Output a verbatim copy of the data, cut off after the line that contains "col = sc.collection".
|---|
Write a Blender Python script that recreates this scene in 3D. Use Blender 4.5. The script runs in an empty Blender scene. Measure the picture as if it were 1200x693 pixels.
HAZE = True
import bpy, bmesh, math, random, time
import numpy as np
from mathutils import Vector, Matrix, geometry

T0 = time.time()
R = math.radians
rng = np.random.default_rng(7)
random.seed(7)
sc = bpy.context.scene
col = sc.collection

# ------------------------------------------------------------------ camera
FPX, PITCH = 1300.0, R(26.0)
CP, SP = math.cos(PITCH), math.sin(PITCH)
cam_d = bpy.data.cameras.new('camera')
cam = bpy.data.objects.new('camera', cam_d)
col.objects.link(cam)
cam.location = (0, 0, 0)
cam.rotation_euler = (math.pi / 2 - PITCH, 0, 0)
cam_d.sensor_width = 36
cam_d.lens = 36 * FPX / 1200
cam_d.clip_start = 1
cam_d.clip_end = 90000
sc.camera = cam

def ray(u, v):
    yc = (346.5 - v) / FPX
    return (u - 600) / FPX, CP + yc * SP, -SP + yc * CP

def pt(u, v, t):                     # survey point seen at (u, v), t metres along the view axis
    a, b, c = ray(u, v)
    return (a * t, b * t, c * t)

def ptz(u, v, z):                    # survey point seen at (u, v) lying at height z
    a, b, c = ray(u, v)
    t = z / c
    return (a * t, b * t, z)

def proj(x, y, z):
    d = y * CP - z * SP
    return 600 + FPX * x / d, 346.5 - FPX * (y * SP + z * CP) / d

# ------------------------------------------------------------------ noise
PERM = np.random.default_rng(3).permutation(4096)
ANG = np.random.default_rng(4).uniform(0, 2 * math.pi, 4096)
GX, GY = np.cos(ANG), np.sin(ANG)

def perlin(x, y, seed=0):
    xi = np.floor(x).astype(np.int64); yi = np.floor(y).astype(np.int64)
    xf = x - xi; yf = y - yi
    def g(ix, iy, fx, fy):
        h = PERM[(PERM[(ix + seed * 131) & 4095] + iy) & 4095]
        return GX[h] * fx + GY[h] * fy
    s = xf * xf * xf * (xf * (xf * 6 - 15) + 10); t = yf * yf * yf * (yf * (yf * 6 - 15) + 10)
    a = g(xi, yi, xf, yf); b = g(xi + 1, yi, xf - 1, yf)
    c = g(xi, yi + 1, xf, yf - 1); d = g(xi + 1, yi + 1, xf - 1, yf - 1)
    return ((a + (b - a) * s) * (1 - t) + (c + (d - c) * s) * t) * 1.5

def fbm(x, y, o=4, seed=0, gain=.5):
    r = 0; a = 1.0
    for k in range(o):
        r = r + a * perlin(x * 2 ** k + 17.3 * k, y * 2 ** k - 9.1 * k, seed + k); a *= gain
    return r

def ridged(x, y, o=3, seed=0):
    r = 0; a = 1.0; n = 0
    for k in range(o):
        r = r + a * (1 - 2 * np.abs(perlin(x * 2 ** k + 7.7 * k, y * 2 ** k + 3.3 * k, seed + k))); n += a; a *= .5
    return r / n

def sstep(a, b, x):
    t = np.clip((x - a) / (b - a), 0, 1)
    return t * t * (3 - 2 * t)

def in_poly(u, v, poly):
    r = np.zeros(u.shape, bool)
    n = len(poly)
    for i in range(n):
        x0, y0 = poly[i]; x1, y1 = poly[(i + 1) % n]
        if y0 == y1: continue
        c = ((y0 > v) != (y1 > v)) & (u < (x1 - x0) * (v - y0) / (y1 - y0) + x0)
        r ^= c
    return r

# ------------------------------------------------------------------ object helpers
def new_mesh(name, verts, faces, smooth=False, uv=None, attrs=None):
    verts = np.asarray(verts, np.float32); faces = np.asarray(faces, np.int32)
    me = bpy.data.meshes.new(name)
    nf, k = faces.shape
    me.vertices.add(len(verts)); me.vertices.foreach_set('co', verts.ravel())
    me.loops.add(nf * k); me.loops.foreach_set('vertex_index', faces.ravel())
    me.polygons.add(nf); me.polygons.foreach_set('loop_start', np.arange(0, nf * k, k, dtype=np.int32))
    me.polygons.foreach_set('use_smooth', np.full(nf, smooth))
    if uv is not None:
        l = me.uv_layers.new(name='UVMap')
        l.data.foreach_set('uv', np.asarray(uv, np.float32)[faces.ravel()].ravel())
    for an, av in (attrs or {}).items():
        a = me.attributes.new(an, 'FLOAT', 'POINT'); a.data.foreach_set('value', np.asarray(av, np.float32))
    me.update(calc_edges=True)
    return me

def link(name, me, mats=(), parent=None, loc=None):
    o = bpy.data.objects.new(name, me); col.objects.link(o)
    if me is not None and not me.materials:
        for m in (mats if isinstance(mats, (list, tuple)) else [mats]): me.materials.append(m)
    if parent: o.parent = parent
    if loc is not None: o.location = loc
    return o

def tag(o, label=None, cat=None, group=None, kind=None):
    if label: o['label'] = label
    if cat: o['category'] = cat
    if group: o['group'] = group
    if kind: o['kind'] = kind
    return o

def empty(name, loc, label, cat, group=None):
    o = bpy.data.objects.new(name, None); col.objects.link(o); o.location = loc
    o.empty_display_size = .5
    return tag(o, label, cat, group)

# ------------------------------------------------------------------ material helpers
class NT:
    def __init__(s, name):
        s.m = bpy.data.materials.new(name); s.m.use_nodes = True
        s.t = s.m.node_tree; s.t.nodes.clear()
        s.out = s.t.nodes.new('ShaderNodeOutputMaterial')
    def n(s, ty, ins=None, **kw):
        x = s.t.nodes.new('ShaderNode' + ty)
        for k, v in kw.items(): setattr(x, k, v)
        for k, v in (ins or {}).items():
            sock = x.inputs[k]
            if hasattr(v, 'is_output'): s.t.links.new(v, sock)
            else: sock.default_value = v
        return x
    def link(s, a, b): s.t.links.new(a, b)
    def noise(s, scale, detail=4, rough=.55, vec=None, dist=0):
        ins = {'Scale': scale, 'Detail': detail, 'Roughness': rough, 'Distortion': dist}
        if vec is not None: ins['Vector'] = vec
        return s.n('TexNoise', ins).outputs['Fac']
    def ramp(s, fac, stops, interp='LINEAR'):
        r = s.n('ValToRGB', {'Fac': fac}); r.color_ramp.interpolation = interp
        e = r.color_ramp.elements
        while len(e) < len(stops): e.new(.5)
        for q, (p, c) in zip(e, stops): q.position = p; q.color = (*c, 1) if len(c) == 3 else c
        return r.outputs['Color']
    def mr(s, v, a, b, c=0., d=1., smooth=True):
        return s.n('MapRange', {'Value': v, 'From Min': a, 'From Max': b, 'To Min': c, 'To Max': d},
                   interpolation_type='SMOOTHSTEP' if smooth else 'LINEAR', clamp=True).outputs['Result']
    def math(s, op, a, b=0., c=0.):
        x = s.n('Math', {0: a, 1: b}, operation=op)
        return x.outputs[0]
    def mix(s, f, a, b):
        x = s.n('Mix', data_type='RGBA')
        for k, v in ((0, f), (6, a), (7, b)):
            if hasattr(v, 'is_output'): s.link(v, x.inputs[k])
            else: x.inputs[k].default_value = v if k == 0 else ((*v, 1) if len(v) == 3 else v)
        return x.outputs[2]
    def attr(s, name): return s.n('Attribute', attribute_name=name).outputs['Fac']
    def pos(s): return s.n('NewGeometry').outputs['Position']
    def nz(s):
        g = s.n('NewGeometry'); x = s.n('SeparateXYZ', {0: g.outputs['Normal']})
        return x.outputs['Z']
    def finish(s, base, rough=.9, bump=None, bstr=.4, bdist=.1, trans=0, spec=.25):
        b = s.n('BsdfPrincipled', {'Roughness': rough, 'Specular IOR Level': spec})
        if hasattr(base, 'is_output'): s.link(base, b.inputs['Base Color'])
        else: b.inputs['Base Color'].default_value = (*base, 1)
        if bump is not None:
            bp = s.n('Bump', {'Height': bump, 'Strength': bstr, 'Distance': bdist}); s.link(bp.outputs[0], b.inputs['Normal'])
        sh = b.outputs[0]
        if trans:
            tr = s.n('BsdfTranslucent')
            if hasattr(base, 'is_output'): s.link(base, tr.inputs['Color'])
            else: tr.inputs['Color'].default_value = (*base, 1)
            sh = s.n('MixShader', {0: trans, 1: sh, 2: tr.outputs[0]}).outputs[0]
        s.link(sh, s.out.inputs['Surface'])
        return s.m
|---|
Task response -
Write a Blender Python script that recreates this scene in 3D. Use Blender 4.5. The script runs in an empty Blender scene. Measure the picture as if it were 1200x693 pixels.
HAZE = True
import bpy, bmesh, math, random, time
import numpy as np
from mathutils import Vector, Matrix, geometry

T0 = time.time()
R = math.radians
rng = np.random.default_rng(7)
random.seed(7)
sc = bpy.context.scene
col = sc.collection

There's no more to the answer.